= Your task =
The data must be returned in full and exactly as given.

***** Given data *****

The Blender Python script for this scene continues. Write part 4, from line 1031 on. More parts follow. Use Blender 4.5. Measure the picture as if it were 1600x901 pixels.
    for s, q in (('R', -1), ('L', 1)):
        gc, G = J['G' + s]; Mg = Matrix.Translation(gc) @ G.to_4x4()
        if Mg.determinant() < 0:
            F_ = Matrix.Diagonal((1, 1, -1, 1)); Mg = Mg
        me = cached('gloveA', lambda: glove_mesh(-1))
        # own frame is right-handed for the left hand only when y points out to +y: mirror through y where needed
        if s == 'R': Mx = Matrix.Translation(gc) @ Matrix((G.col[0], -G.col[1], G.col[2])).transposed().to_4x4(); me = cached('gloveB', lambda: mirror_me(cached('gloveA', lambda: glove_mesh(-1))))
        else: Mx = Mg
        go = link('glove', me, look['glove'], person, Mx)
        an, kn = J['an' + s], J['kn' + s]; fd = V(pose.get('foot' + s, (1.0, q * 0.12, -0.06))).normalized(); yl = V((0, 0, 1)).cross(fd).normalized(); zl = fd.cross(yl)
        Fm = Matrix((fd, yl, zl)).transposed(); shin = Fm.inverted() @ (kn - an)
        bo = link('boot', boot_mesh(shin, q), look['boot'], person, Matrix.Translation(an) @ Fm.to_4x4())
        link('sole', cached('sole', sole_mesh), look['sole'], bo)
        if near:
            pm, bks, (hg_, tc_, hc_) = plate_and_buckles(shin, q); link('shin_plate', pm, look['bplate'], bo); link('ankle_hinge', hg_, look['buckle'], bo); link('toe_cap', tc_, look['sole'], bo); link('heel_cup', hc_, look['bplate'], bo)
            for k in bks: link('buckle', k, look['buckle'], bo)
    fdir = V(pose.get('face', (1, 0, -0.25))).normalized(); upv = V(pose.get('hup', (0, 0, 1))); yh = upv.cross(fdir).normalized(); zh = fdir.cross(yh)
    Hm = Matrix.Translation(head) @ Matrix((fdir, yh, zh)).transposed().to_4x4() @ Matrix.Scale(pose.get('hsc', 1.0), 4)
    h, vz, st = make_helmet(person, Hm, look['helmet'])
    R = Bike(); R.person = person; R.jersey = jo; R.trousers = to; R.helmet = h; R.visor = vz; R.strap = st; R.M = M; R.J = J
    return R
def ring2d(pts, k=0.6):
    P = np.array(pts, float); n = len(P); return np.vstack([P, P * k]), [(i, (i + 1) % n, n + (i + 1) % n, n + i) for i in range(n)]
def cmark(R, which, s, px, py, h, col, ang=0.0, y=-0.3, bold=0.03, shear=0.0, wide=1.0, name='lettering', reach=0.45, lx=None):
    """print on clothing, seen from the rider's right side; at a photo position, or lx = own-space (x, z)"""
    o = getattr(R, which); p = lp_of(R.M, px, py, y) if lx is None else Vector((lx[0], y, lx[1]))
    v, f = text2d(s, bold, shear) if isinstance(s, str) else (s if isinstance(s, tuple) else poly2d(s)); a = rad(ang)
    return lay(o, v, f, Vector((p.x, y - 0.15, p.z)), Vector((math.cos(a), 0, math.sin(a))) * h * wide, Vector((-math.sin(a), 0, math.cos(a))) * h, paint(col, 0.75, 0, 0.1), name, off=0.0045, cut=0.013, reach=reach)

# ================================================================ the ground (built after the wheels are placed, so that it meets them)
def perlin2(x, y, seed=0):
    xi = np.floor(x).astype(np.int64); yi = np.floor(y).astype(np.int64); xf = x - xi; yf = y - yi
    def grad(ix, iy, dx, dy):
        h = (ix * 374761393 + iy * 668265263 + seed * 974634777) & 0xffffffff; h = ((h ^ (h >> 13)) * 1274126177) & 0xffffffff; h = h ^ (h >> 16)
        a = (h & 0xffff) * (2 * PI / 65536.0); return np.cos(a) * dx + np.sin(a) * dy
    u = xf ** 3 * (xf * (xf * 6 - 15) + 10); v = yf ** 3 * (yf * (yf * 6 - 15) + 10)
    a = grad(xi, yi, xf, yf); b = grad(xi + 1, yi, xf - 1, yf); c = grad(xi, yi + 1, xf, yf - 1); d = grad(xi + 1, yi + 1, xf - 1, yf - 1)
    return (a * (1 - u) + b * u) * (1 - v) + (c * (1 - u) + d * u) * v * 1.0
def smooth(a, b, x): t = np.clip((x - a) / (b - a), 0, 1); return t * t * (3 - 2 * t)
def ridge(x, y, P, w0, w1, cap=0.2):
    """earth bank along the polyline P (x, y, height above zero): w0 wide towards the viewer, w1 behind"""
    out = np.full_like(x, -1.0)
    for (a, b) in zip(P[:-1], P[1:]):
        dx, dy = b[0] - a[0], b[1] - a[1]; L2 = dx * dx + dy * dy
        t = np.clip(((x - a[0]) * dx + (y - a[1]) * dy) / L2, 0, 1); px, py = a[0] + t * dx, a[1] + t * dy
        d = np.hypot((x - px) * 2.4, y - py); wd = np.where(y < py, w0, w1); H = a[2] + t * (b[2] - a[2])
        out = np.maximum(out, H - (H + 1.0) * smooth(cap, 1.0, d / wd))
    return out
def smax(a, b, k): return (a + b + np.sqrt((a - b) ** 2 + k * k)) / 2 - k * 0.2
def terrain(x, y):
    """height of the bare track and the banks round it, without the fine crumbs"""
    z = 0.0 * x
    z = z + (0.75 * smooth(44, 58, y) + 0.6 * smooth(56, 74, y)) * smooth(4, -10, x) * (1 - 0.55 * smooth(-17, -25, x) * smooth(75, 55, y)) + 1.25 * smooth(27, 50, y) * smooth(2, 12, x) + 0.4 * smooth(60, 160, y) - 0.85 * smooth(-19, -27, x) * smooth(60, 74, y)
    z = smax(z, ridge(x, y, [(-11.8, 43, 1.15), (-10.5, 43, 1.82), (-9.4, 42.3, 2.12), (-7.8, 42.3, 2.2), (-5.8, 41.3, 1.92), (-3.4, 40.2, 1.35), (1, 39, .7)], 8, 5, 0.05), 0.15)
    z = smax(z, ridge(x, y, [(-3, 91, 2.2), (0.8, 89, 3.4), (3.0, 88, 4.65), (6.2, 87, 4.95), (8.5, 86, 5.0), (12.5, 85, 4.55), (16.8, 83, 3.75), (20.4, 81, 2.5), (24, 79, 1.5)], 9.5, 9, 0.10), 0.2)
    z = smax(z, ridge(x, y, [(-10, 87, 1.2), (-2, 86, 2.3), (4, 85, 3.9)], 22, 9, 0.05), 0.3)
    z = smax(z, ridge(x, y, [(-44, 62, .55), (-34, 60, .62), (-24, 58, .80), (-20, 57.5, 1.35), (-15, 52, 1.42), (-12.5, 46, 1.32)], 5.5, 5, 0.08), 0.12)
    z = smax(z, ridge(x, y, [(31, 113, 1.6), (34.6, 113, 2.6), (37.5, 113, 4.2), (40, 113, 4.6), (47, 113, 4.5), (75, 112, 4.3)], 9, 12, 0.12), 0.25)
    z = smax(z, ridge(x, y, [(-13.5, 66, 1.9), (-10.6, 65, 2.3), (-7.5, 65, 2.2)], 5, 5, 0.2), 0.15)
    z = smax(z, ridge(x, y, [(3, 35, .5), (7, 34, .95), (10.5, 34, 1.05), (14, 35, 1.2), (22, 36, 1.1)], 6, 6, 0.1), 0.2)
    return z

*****

= Solution =
The Blender Python script for this scene continues. Write part 4, from line 1031 on. More parts follow. Use Blender 4.5. Measure the picture as if it were 1600x901 pixels.
    for s, q in (('R', -1), ('L', 1)):
        gc, G = J['G' + s]; Mg = Matrix.Translation(gc) @ G.to_4x4()
        if Mg.determinant() < 0:
            F_ = Matrix.Diagonal((1, 1, -1, 1)); Mg = Mg
        me = cached('gloveA', lambda: glove_mesh(-1))
        # own frame is right-handed for the left hand only when y points out to +y: mirror through y where needed
        if s == 'R': Mx = Matrix.Translation(gc) @ Matrix((G.col[0], -G.col[1], G.col[2])).transposed().to_4x4(); me = cached('gloveB', lambda: mirror_me(cached('gloveA', lambda: glove_mesh(-1))))
        else: Mx = Mg
        go = link('glove', me, look['glove'], person, Mx)
        an, kn = J['an' + s], J['kn' + s]; fd = V(pose.get('foot' + s, (1.0, q * 0.12, -0.06))).normalized(); yl = V((0, 0, 1)).cross(fd).normalized(); zl = fd.cross(yl)
        Fm = Matrix((fd, yl, zl)).transposed(); shin = Fm.inverted() @ (kn - an)
        bo = link('boot', boot_mesh(shin, q), look['boot'], person, Matrix.Translation(an) @ Fm.to_4x4())
        link('sole', cached('sole', sole_mesh), look['sole'], bo)
        if near:
            pm, bks, (hg_, tc_, hc_) = plate_and_buckles(shin, q); link('shin_plate', pm, look['bplate'], bo); link('ankle_hinge', hg_, look['buckle'], bo); link('toe_cap', tc_, look['sole'], bo); link('heel_cup', hc_, look['bplate'], bo)
            for k in bks: link('buckle', k, look['buckle'], bo)
    fdir = V(pose.get('face', (1, 0, -0.25))).normalized(); upv = V(pose.get('hup', (0, 0, 1))); yh = upv.cross(fdir).normalized(); zh = fdir.cross(yh)
    Hm = Matrix.Translation(head) @ Matrix((fdir, yh, zh)).transposed().to_4x4() @ Matrix.Scale(pose.get('hsc', 1.0), 4)
    h, vz, st = make_helmet(person, Hm, look['helmet'])
    R = Bike(); R.person = person; R.jersey = jo; R.trousers = to; R.helmet = h; R.visor = vz; R.strap = st; R.M = M; R.J = J
    return R
def ring2d(pts, k=0.6):
    P = np.array(pts, float); n = len(P); return np.vstack([P, P * k]), [(i, (i + 1) % n, n + (i + 1) % n, n + i) for i in range(n)]
def cmark(R, which, s, px, py, h, col, ang=0.0, y=-0.3, bold=0.03, shear=0.0, wide=1.0, name='lettering', reach=0.45, lx=None):
    """print on clothing, seen from the rider's right side; at a photo position, or lx = own-space (x, z)"""
    o = getattr(R, which); p = lp_of(R.M, px, py, y) if lx is None else Vector((lx[0], y, lx[1]))
    v, f = text2d(s, bold, shear) if isinstance(s, str) else (s if isinstance(s, tuple) else poly2d(s)); a = rad(ang)
    return lay(o, v, f, Vector((p.x, y - 0.15, p.z)), Vector((math.cos(a), 0, math.sin(a))) * h * wide, Vector((-math.sin(a), 0, math.cos(a))) * h, paint(col, 0.75, 0, 0.1), name, off=0.0045, cut=0.013, reach=reach)

# ================================================================ the ground (built after the wheels are placed, so that it meets them)
def perlin2(x, y, seed=0):
    xi = np.floor(x).astype(np.int64); yi = np.floor(y).astype(np.int64); xf = x - xi; yf = y - yi
    def grad(ix, iy, dx, dy):
        h = (ix * 374761393 + iy * 668265263 + seed * 974634777) & 0xffffffff; h = ((h ^ (h >> 13)) * 1274126177) & 0xffffffff; h = h ^ (h >> 16)
        a = (h & 0xffff) * (2 * PI / 65536.0); return np.cos(a) * dx + np.sin(a) * dy
    u = xf ** 3 * (xf * (xf * 6 - 15) + 10); v = yf ** 3 * (yf * (yf * 6 - 15) + 10)
    a = grad(xi, yi, xf, yf); b = grad(xi + 1, yi, xf - 1, yf); c = grad(xi, yi + 1, xf, yf - 1); d = grad(xi + 1, yi + 1, xf - 1, yf - 1)
    return (a * (1 - u) + b * u) * (1 - v) + (c * (1 - u) + d * u) * v * 1.0
def smooth(a, b, x): t = np.clip((x - a) / (b - a), 0, 1); return t * t * (3 - 2 * t)
def ridge(x, y, P, w0, w1, cap=0.2):
    """earth bank along the polyline P (x, y, height above zero): w0 wide towards the viewer, w1 behind"""
    out = np.full_like(x, -1.0)
    for (a, b) in zip(P[:-1], P[1:]):
        dx, dy = b[0] - a[0], b[1] - a[1]; L2 = dx * dx + dy * dy
        t = np.clip(((x - a[0]) * dx + (y - a[1]) * dy) / L2, 0, 1); px, py = a[0] + t * dx, a[1] + t * dy
        d = np.hypot((x - px) * 2.4, y - py); wd = np.where(y < py, w0, w1); H = a[2] + t * (b[2] - a[2])
        out = np.maximum(out, H - (H + 1.0) * smooth(cap, 1.0, d / wd))
    return out
def smax(a, b, k): return (a + b + np.sqrt((a - b) ** 2 + k * k)) / 2 - k * 0.2
def terrain(x, y):
    """height of the bare track and the banks round it, without the fine crumbs"""
    z = 0.0 * x
    z = z + (0.75 * smooth(44, 58, y) + 0.6 * smooth(56, 74, y)) * smooth(4, -10, x) * (1 - 0.55 * smooth(-17, -25, x) * smooth(75, 55, y)) + 1.25 * smooth(27, 50, y) * smooth(2, 12, x) + 0.4 * smooth(60, 160, y) - 0.85 * smooth(-19, -27, x) * smooth(60, 74, y)
    z = smax(z, ridge(x, y, [(-11.8, 43, 1.15), (-10.5, 43, 1.82), (-9.4, 42.3, 2.12), (-7.8, 42.3, 2.2), (-5.8, 41.3, 1.92), (-3.4, 40.2, 1.35), (1, 39, .7)], 8, 5, 0.05), 0.15)
    z = smax(z, ridge(x, y, [(-3, 91, 2.2), (0.8, 89, 3.4), (3.0, 88, 4.65), (6.2, 87, 4.95), (8.5, 86, 5.0), (12.5, 85, 4.55), (16.8, 83, 3.75), (20.4, 81, 2.5), (24, 79, 1.5)], 9.5, 9, 0.10), 0.2)
    z = smax(z, ridge(x, y, [(-10, 87, 1.2), (-2, 86, 2.3), (4, 85, 3.9)], 22, 9, 0.05), 0.3)
    z = smax(z, ridge(x, y, [(-44, 62, .55), (-34, 60, .62), (-24, 58, .80), (-20, 57.5, 1.35), (-15, 52, 1.42), (-12.5, 46, 1.32)], 5.5, 5, 0.08), 0.12)
    z = smax(z, ridge(x, y, [(31, 113, 1.6), (34.6, 113, 2.6), (37.5, 113, 4.2), (40, 113, 4.6), (47, 113, 4.5), (75, 112, 4.3)], 9, 12, 0.12), 0.25)
    z = smax(z, ridge(x, y, [(-13.5, 66, 1.9), (-10.6, 65, 2.3), (-7.5, 65, 2.2)], 5, 5, 0.2), 0.15)
    z = smax(z, ridge(x, y, [(3, 35, .5), (7, 34, .95), (10.5, 34, 1.05), (14, 35, 1.2), (22, 36, 1.1)], 6, 6, 0.1), 0.2)
    return z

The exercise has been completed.